New Office for National Statistics (ONS) figures show that mothers born outside the UK accounted for 28.2 per cent of live births in England and Wales in 2016.
Of the 696,271 live births in England and Wales recorded for the year, almost 200,000 were to mothers who were themselves born outside the United Kingdom – the highest proportion on record.
Unlike some other European statistical authorities, the ONS does not reveal how many births can be attributed to UK-born mothers who come from a migration background, or to UK-born mothers bearing children for foreign-born fathers, in its figures.
Birth rates in migrant communities tend to be above the national average.
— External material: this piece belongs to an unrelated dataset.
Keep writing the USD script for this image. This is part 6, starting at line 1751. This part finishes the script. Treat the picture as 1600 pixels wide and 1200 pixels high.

Considered alongside annual gross immigration approaching and sometimes exceeding 600,000, this suggests that the United Kingdom will undergo a major demographic shift as older generations begin to pass away and be replaced with migrant and migrant-descended families.
The ONS notes that the percentage of live births in England and Wales to mothers born outside the UK “has increased every year since 1990,” when it was a comparatively modest 11.6 per cent.
Figures for Scotland and Northern Ireland are collected separately – although estimates for Scotland, in particular, suggest it will take on nine migrants for every new birth over the next decade, with two-third of the new arrivals coming from outside the United Kingdom.
All told, the UK population has now reached a record a 65,648,000, driven largely by immigration.
Many establishment commentators have suggested that it absolutely vital that the United Kingdom welcome migrants in large numbers and celebrate high birth rates among migrant communities in order to stave off a demographic disaster.
Others have challenged the idea that an ever-increasing population is preferable to a gently declining population in works such as Phil Mullan’s The Imaginary Time Bomb: Why an Ageing Population is Not a Social Problem.
The idea that mass immigration is a viable means of maintaining the so-called “dependency ratio” of people of working age to pensioners at 4:1 has also been challenged.
Home Office experts noted in the International Migration and the United Kingdom: Patterns and Trends report that “The impact of immigration in mitigating population ageing is widely acknowledged to be small because immigrants also age.”
The United Nations Population Division has further noted that, in order to maintain such a ratio to 2050 through immigration, the UK would have to import some 59,722,000 people, increasing the total population to 136 million.